### Recorded data
=====

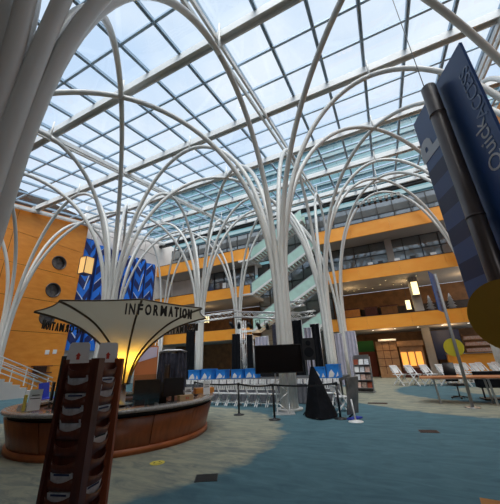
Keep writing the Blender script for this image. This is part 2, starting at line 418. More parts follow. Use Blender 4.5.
for n_, q in enumerate(holes):
    w = sempty('window_%d' % (n_+1))
    b = MB(); b.lathe([(0.64, -.02), (0.64, .04), (0.57, .04), (0.57, -.4)], 40)
    fr = b.build('frame', M['darkmetal'], w); fr.rotation_euler = (0, PI/2, 0); fr.location = (XW, 14.3, holes[q])
    b = MB(); b.lathe([(0.0, 0), (0.57, 0)], 40); b.box(-.57, .57, -.02, .02, 0, .03); b.box(-.02, .02, -.57, .57, 0, .03)
    pn = b.build('pane', M['holegrey'], w); pn.rotation_euler = (0, PI/2, 0); pn.location = (XW-.38, 14.3, holes[q])

# stone part of the left wall, and the far corner
ws = sempty('wall_left_stone')
MB().box(-26.9, -26.5, 16.3, 33.5, 0, 17.8).build('stone_face', M['stone'], ws)
b = MB()
for z in (2.2, 4.4, 6.6, 8.8, 11.0, 13.2, 15.4): b.box(-26.5, -26.485, 16.4, 27, z, z+.03)
for y in (18, 20.2, 22.4, 24.6): b.box(-26.5, -26.485, y, y+.03, 0, 17)
b.build('joint_lines', M['holegrey'], ws)

# right wall
wr = sempty('wall_right')
for z0, z1 in rows:
    for y0, y1 in ((4.0, 11.5), (11.53, 19.0), (19.03, 26.9)):
        a0 = min(z1, roofz(y0)-.2); a1 = min(z1, roofz(y1)-.2)
        MB().add([(XR, y0, z0), (XR, y1, z0), (XR, y1, a1), (XR, y0, a0), (XR+.2, y0, z0), (XR+.2, y1, z0), (XR+.2, y1, a1), (XR+.2, y0, a0)],
                 [(3, 2, 1, 0), (4, 5, 6, 7), (0, 1, 5, 4), (1, 2, 6, 5), (2, 3, 7, 6), (3, 0, 4, 7)]).build('panel', M['wood'], wr)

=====

### Given exercise
Return the full material word for word. Do not include the pictures.

### Expected output
Keep writing the Blender script for this image. This is part 2, starting at line 418. More parts follow. Use Blender 4.5.
for n_, q in enumerate(holes):
    w = sempty('window_%d' % (n_+1))
    b = MB(); b.lathe([(0.64, -.02), (0.64, .04), (0.57, .04), (0.57, -.4)], 40)
    fr = b.build('frame', M['darkmetal'], w); fr.rotation_euler = (0, PI/2, 0); fr.location = (XW, 14.3, holes[q])
    b = MB(); b.lathe([(0.0, 0), (0.57, 0)], 40); b.box(-.57, .57, -.02, .02, 0, .03); b.box(-.02, .02, -.57, .57, 0, .03)
    pn = b.build('pane', M['holegrey'], w); pn.rotation_euler = (0, PI/2, 0); pn.location = (XW-.38, 14.3, holes[q])

# stone part of the left wall, and the far corner
ws = sempty('wall_left_stone')
MB().box(-26.9, -26.5, 16.3, 33.5, 0, 17.8).build('stone_face', M['stone'], ws)
b = MB()
for z in (2.2, 4.4, 6.6, 8.8, 11.0, 13.2, 15.4): b.box(-26.5, -26.485, 16.4, 27, z, z+.03)
for y in (18, 20.2, 22.4, 24.6): b.box(-26.5, -26.485, y, y+.03, 0, 17)
b.build('joint_lines', M['holegrey'], ws)

# right wall
wr = sempty('wall_right')
for z0, z1 in rows:
    for y0, y1 in ((4.0, 11.5), (11.53, 19.0), (19.03, 26.9)):
        a0 = min(z1, roofz(y0)-.2); a1 = min(z1, roofz(y1)-.2)
        MB().add([(XR, y0, z0), (XR, y1, z0), (XR, y1, a1), (XR, y0, a0), (XR+.2, y0, z0), (XR+.2, y1, z0), (XR+.2, y1, a1), (XR+.2, y0, a0)],
                 [(3, 2, 1, 0), (4, 5, 6, 7), (0, 1, 5, 4), (1, 2, 6, 5), (2, 3, 7, 6), (3, 0, 4, 7)]).build('panel', M['wood'], wr)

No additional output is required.